- SET EXERCISE: Transcribe all of the material below word for word and leave out its pictures.

- DATASET EXTRACT:

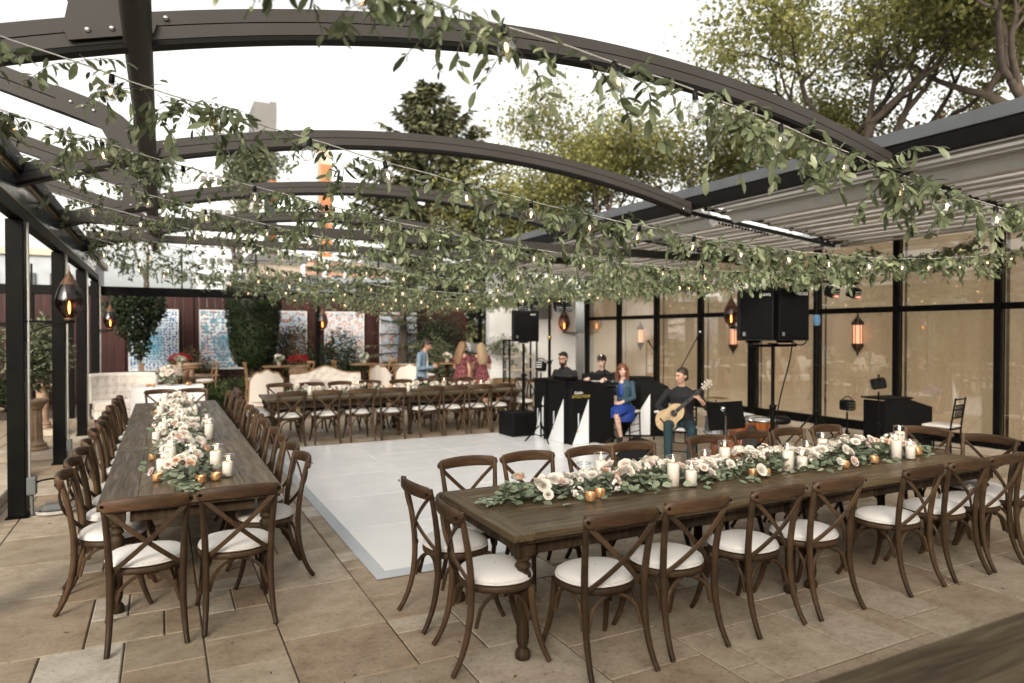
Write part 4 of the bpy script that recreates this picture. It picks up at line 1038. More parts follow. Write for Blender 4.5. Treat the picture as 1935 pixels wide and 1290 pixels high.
# ------------------------------------------------------------------ garden wall, murals
rw = thing('garden_fence', 'dark red boarded fence closing the garden behind the murals', 'fence', (0, 20.72, 0))
bd = B(-.0985, .0985, -.012, .012, 0, 2.95, 'red_siding', .004).mesh('board')
for k in range(116): link('board', bd, rw, (-14.2 + k * .2, R.uniform(-.003, .003), 0))
for x in (-4.0, -2.3, -.98, .66, 2.36, 4.0, 5.72, 7.4): B(-.10, .10, -.065, -.014, 0, 2.98, 'red_siding', .006).obj('pilaster', rw, (x, 0, 0))
B(-14.3, 9.0, -.06, .06, 2.955, 3.02, 'red_siding', .005).obj('cap_rail', rw)
B(-14.3, 9.0, .013, .06, .4, .5, 'red_siding').obj('back_rail', rw)
for i, (x, m, l) in enumerate(((-.21, 'mural_blue', 'blue and white tile mural behind the slim tree'), (1.50, 'mural_red', 'white tile mural with red blossoms beside the clipped hedge'), (3.18, 'mural_rust', 'rust and blue tile mural behind the lamp post shrubs'), (4.88, 'mural_pink', 'pink and blue arabesque tile mural beside the spruce'), (6.56, 'mural_rust', 'tile mural half hidden behind the spruce branches'))):
    t = thing('tile_mural', l, 'mural', (x, 20.64, 1.65), group='tile murals on the red fence')
    B(-.57, .57, -.02, .0, -.80, .80, m).obj('printed_panel', t); 
    for s in (-1, 1): B(s * .585 - .012, s * .585 + .012, -.028, .0, -.825, .825, 'white_print').obj('side_trim', t)
    for s in (-1, 1): B(-.572, .572, -.028, .0, s * .812 - .011, s * .812 + .011, 'white_print').obj('edge_trim', t)

# ------------------------------------------------------------------ foliage helpers
def blob_leaves(mb, c, r, n, l, w, rr, shell=.55, up=.2, cut=None):
    c = V(c)
    for k in range(n):
        d = V((rr.gauss(0, 1), rr.gauss(0, 1), rr.gauss(0, 1))).normalized()
        q = shell + (1 - shell) * rr.random() ** .6
        p = c + V((d.x * r[0], d.y * r[1], d.z * r[2])) * q
        if cut and not cut(p): continue
        dd = d + V((rr.gauss(0, .8), rr.gauss(0, .8), rr.gauss(up, .6))); nn = V((rr.gauss(0, .7), rr.gauss(0, .7), 1)) + d * .5
        s = rr.uniform(.7, 1.3); v, f = leaf_verts(p, dd, nn, l * s, w * s); mb.add(v, f, False)
def tree(name, label, base, h, spread, z0, leafmat, nleaf, seed, leaf=.15, lean=(0, 0), stems=3, bark='bark', group=None, levels=4, trunk_r=.16, cr=.55):
    rr = random.Random(seed); t = thing(name, label, 'tree', base, group=group)
    wood_ = MB().use(bark); lv = MB().use(leafmat); tips = []
    def grow(p, d, ln, r, lev):
        n = 5; pts = [p]; rs = [r]
        for k in range(n):
            d = (d + V((rr.gauss(0, .13), rr.gauss(0, .13), rr.gauss(.04, .08)))).normalized(); pts.append(pts[-1] + d * ln / n); rs.append(r * (1 - .42 * (k + 1) / n))
            if lev <= 2 and k >= 2: tips.append((pts[-1], lev))
        wood_.tube(pts, rs, 7 if lev > 2 else 5 if lev > 1 else 4, caps=False)
        if lev == 0: tips.append((pts[-1], 0)); return
        nb = rr.choice((2, 3, 3)) if lev > 1 else 3
        for b in range(nb):
            ax = V((rr.gauss(0, 1), rr.gauss(0, 1), rr.gauss(0, .5))).normalized(); a = rr.uniform(.35, .85)
            nd = (d * cos(a) + ax * sin(a)); nd.z = nd.z * .85 + .12
            nd.x *= spread; nd.y *= spread; nd.normalize()
            grow(pts[-1] if b < 2 else pts[-2], nd, ln * rr.uniform(.62, .85), rs[-1] * .78, lev - 1)
    tp = [V((0, 0, -.1)), V((lean[0] * .3, lean[1] * .3, z0 * .5)), V((lean[0], lean[1], z0))]
    wood_.tube(bez(tp, 6), [trunk_r * (1.25 - .35 * k / 6) for k in range(7)], 10, caps=False)
    for s in range(stems):
        a = 2 * pi * s / stems + rr.uniform(-.4, .4); grow(tp[-1], V((cos(a) * .45 * spread, sin(a) * .45 * spread, 1)).normalized(), (h - z0) * .30, trunk_r * .72, levels)
    wood_.obj('trunk', t, fix=False)
    for k in range(nleaf):
        p, lev = tips[rr.randrange(len(tips))]; q = p + V((rr.gauss(0, cr), rr.gauss(0, cr), rr.gauss(-.05, cr * .8))) * (.8 if lev == 0 else .55)
        d = V((rr.gauss(0, 1), rr.gauss(0, 1), rr.gauss(-.3, .7))); nn = V((rr.gauss(0, .8), rr.gauss(0, .8), 1)); s = rr.uniform(.65, 1.3)
        v, f = leaf_verts(q, d, nn, leaf * s, leaf * s * .3); lv.add(v, f, False)
    c = lv.obj('crown', t, fix=False); c['kind'] = 'stuff'
    return t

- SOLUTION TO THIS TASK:
Write part 4 of the bpy script that recreates this picture. It picks up at line 1038. More parts follow. Write for Blender 4.5. Treat the picture as 1935 pixels wide and 1290 pixels high.
# ------------------------------------------------------------------ garden wall, murals
rw = thing('garden_fence', 'dark red boarded fence closing the garden behind the murals', 'fence', (0, 20.72, 0))
bd = B(-.0985, .0985, -.012, .012, 0, 2.95, 'red_siding', .004).mesh('board')
for k in range(116): link('board', bd, rw, (-14.2 + k * .2, R.uniform(-.003, .003), 0))
for x in (-4.0, -2.3, -.98, .66, 2.36, 4.0, 5.72, 7.4): B(-.10, .10, -.065, -.014, 0, 2.98, 'red_siding', .006).obj('pilaster', rw, (x, 0, 0))
B(-14.3, 9.0, -.06, .06, 2.955, 3.02, 'red_siding', .005).obj('cap_rail', rw)
B(-14.3, 9.0, .013, .06, .4, .5, 'red_siding').obj('back_rail', rw)
for i, (x, m, l) in enumerate(((-.21, 'mural_blue', 'blue and white tile mural behind the slim tree'), (1.50, 'mural_red', 'white tile mural with red blossoms beside the clipped hedge'), (3.18, 'mural_rust', 'rust and blue tile mural behind the lamp post shrubs'), (4.88, 'mural_pink', 'pink and blue arabesque tile mural beside the spruce'), (6.56, 'mural_rust', 'tile mural half hidden behind the spruce branches'))):
    t = thing('tile_mural', l, 'mural', (x, 20.64, 1.65), group='tile murals on the red fence')
    B(-.57, .57, -.02, .0, -.80, .80, m).obj('printed_panel', t); 
    for s in (-1, 1): B(s * .585 - .012, s * .585 + .012, -.028, .0, -.825, .825, 'white_print').obj('side_trim', t)
    for s in (-1, 1): B(-.572, .572, -.028, .0, s * .812 - .011, s * .812 + .011, 'white_print').obj('edge_trim', t)

# ------------------------------------------------------------------ foliage helpers
def blob_leaves(mb, c, r, n, l, w, rr, shell=.55, up=.2, cut=None):
    c = V(c)
    for k in range(n):
        d = V((rr.gauss(0, 1), rr.gauss(0, 1), rr.gauss(0, 1))).normalized()
        q = shell + (1 - shell) * rr.random() ** .6
        p = c + V((d.x * r[0], d.y * r[1], d.z * r[2])) * q
        if cut and not cut(p): continue
        dd = d + V((rr.gauss(0, .8), rr.gauss(0, .8), rr.gauss(up, .6))); nn = V((rr.gauss(0, .7), rr.gauss(0, .7), 1)) + d * .5
        s = rr.uniform(.7, 1.3); v, f = leaf_verts(p, dd, nn, l * s, w * s); mb.add(v, f, False)
def tree(name, label, base, h, spread, z0, leafmat, nleaf, seed, leaf=.15, lean=(0, 0), stems=3, bark='bark', group=None, levels=4, trunk_r=.16, cr=.55):
    rr = random.Random(seed); t = thing(name, label, 'tree', base, group=group)
    wood_ = MB().use(bark); lv = MB().use(leafmat); tips = []
    def grow(p, d, ln, r, lev):
        n = 5; pts = [p]; rs = [r]
        for k in range(n):
            d = (d + V((rr.gauss(0, .13), rr.gauss(0, .13), rr.gauss(.04, .08)))).normalized(); pts.append(pts[-1] + d * ln / n); rs.append(r * (1 - .42 * (k + 1) / n))
            if lev <= 2 and k >= 2: tips.append((pts[-1], lev))
        wood_.tube(pts, rs, 7 if lev > 2 else 5 if lev > 1 else 4, caps=False)
        if lev == 0: tips.append((pts[-1], 0)); return
        nb = rr.choice((2, 3, 3)) if lev > 1 else 3
        for b in range(nb):
            ax = V((rr.gauss(0, 1), rr.gauss(0, 1), rr.gauss(0, .5))).normalized(); a = rr.uniform(.35, .85)
            nd = (d * cos(a) + ax * sin(a)); nd.z = nd.z * .85 + .12
            nd.x *= spread; nd.y *= spread; nd.normalize()
            grow(pts[-1] if b < 2 else pts[-2], nd, ln * rr.uniform(.62, .85), rs[-1] * .78, lev - 1)
    tp = [V((0, 0, -.1)), V((lean[0] * .3, lean[1] * .3, z0 * .5)), V((lean[0], lean[1], z0))]
    wood_.tube(bez(tp, 6), [trunk_r * (1.25 - .35 * k / 6) for k in range(7)], 10, caps=False)
    for s in range(stems):
        a = 2 * pi * s / stems + rr.uniform(-.4, .4); grow(tp[-1], V((cos(a) * .45 * spread, sin(a) * .45 * spread, 1)).normalized(), (h - z0) * .30, trunk_r * .72, levels)
    wood_.obj('trunk', t, fix=False)
    for k in range(nleaf):
        p, lev = tips[rr.randrange(len(tips))]; q = p + V((rr.gauss(0, cr), rr.gauss(0, cr), rr.gauss(-.05, cr * .8))) * (.8 if lev == 0 else .55)
        d = V((rr.gauss(0, 1), rr.gauss(0, 1), rr.gauss(-.3, .7))); nn = V((rr.gauss(0, .8), rr.gauss(0, .8), 1)); s = rr.uniform(.65, 1.3)
        v, f = leaf_verts(q, d, nn, leaf * s, leaf * s * .3); lv.add(v, f, False)
    c = lv.obj('crown', t, fix=False); c['kind'] = 'stuff'
    return t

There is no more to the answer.